[Cryptography] Why is a short HMAC key zero-padded instead of hashed?

Ray Dillinger bear at sonic.net
Sun Feb 5 15:05:23 EST 2017



On 02/05/2017 03:31 AM, Jerry Leichter wrote:

>>  So what's left will presumably be oddball DIY stuff ...

> That may well be, but we're talking ... about two *standards*, one from the IETF, one from NIST, recommending a procedure ... for no known reason.  Does anyone know where the "hash it if too long" mechanism came from, as it's not in the base research paper?

In the case of longer keys, I can argue in favor of hashing, but only on
the basis of oddball protocols where there is key derivation from
multiple sources with different origins or security properties, and
that's properly protocols rather than primitives.

In the case of shorter keys, zero-padding and hashing have equivalent
security properties as far as I can see; if a hashing functionality is
provided to cope with longer keys, then hashing should be preferred on
the basis of code simplicity. Secure code minimizes the number of choice
points and different execution paths.

On the other hand if a fixed-size buffer is zeroed before the key is
written to it, then truncation of longer keys and zero-padding of
shorter keys are also the natural consequence of a simplest code path.

One might argue in favor of hashing longer keys on security grounds and
zero-padding shorter keys on efficiency grounds, but I don't buy
complicating the execution path as a security choice.  This would IMO be
poorer practice than either of the cases above.

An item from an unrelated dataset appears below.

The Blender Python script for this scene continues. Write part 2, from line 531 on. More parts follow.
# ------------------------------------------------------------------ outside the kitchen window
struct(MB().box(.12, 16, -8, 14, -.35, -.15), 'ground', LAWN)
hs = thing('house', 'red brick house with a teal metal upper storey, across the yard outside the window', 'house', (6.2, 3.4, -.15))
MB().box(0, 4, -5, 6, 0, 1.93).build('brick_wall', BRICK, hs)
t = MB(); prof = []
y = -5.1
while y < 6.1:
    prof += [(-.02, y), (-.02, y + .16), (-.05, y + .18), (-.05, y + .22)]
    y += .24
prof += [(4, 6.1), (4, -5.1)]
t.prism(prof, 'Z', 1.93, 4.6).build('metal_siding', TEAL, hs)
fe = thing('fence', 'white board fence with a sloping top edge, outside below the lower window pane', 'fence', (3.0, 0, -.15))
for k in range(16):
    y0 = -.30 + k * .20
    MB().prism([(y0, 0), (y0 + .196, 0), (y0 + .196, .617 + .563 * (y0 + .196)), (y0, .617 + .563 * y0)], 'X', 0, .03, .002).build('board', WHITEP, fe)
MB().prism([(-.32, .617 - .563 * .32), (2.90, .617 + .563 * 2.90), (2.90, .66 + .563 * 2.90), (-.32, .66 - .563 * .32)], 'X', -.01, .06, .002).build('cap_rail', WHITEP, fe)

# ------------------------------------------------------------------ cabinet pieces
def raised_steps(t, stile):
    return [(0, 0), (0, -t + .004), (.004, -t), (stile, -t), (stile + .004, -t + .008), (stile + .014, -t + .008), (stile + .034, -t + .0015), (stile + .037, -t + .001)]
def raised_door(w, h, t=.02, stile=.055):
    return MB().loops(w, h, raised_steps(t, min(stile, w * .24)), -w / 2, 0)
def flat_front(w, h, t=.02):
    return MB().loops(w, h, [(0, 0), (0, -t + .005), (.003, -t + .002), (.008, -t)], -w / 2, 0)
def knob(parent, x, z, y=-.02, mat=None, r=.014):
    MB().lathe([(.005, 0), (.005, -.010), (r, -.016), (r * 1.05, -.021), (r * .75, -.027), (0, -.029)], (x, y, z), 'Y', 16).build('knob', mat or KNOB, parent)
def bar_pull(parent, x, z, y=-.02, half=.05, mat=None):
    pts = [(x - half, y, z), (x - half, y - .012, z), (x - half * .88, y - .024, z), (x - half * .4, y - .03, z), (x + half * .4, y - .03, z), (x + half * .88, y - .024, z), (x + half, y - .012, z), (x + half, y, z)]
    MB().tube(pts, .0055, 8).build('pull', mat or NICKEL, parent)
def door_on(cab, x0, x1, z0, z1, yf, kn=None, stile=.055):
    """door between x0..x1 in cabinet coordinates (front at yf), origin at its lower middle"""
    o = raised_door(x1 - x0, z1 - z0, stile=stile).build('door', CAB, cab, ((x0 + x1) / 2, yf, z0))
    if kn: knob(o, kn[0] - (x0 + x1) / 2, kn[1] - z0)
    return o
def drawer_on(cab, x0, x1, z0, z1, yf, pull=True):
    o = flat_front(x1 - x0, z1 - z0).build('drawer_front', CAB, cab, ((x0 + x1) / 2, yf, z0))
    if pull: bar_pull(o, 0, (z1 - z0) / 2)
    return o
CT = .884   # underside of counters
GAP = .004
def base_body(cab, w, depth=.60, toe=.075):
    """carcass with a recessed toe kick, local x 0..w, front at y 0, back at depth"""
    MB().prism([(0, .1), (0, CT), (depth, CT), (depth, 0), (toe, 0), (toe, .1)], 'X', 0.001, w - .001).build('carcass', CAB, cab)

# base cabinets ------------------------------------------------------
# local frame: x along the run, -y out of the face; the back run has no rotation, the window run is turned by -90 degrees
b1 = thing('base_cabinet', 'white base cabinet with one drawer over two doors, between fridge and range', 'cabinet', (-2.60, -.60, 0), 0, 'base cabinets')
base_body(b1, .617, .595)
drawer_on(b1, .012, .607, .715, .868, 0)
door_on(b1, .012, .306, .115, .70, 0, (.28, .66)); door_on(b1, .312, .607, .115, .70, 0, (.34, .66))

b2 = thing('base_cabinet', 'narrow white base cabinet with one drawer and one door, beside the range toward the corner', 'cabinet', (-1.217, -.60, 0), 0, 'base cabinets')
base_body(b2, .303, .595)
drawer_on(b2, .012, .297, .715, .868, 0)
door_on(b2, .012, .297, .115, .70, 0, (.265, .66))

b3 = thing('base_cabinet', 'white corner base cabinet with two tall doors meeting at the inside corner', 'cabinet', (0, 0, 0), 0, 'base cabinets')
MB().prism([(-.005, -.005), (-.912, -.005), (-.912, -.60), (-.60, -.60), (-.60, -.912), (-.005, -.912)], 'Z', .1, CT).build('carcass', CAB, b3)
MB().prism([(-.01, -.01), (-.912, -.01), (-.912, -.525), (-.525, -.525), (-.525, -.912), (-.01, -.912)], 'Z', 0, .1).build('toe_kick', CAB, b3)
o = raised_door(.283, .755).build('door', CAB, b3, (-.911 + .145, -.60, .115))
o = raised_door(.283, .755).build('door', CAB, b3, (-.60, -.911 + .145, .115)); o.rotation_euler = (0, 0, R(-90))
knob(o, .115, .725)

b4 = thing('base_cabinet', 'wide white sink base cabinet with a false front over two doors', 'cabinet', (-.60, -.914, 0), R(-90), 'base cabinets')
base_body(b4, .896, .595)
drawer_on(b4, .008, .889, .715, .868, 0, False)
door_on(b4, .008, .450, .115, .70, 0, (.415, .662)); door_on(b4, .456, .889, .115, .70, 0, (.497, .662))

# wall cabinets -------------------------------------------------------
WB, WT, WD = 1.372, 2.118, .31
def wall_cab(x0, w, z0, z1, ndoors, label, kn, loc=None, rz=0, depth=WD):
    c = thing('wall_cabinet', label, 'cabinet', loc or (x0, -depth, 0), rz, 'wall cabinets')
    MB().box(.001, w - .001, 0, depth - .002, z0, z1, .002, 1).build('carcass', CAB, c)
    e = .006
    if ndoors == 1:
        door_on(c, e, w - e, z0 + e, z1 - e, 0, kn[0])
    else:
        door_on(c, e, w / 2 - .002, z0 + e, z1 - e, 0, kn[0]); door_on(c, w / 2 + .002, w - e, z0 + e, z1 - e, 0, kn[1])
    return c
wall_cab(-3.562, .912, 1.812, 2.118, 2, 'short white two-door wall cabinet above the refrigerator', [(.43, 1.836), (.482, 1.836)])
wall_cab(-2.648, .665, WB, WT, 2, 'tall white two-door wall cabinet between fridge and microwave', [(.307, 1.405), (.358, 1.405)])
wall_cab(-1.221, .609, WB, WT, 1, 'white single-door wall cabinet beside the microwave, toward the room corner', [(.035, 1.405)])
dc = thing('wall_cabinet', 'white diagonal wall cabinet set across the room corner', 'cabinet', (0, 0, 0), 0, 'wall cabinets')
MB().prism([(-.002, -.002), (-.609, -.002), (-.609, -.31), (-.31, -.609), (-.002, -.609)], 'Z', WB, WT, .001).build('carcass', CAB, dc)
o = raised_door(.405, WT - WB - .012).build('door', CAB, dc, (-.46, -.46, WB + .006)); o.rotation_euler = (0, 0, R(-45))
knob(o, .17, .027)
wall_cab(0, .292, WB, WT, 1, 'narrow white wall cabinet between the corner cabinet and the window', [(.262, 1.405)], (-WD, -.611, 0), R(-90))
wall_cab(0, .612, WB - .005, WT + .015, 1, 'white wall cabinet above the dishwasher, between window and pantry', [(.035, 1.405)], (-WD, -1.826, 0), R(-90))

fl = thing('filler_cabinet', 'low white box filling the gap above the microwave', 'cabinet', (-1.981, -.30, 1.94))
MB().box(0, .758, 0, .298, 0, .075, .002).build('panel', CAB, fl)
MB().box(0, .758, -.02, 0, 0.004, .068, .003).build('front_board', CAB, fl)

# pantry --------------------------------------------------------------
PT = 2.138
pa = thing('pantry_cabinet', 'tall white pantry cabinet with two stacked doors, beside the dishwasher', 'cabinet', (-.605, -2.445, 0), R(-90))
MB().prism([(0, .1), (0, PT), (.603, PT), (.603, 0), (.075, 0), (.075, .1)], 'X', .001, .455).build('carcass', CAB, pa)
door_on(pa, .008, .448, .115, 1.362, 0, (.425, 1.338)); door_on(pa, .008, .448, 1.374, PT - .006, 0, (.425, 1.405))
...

But, IMO all three of these are the wrong thing to do on consistency
grounds. It's inconsistent because it means that the same operation -
adding a bit to the key size - doesn't mean the same thing at different
key sizes.  If a bunch of different longer-than-standard keys are
members of equivalent-key groups, then a primitive simply oughtn't
accept keys that size.  And if a short input results in a long key that
has a short work factor, then hashing has disguised a problem without
fixing it.

That is, if adding the 128th bit to a key increases the attacker's work
by a factor of two, then so should adding the 65536th bit, and if it
doesn't then the primitive ought not be accepting 65536-bit keys.  When
we start talking about hashing or truncating to get a particular key
length, there can be good reasons to do that but any such reason we
invoke has to be considered in the context of a particular usage, and
therefore moves from primitive design to protocol design.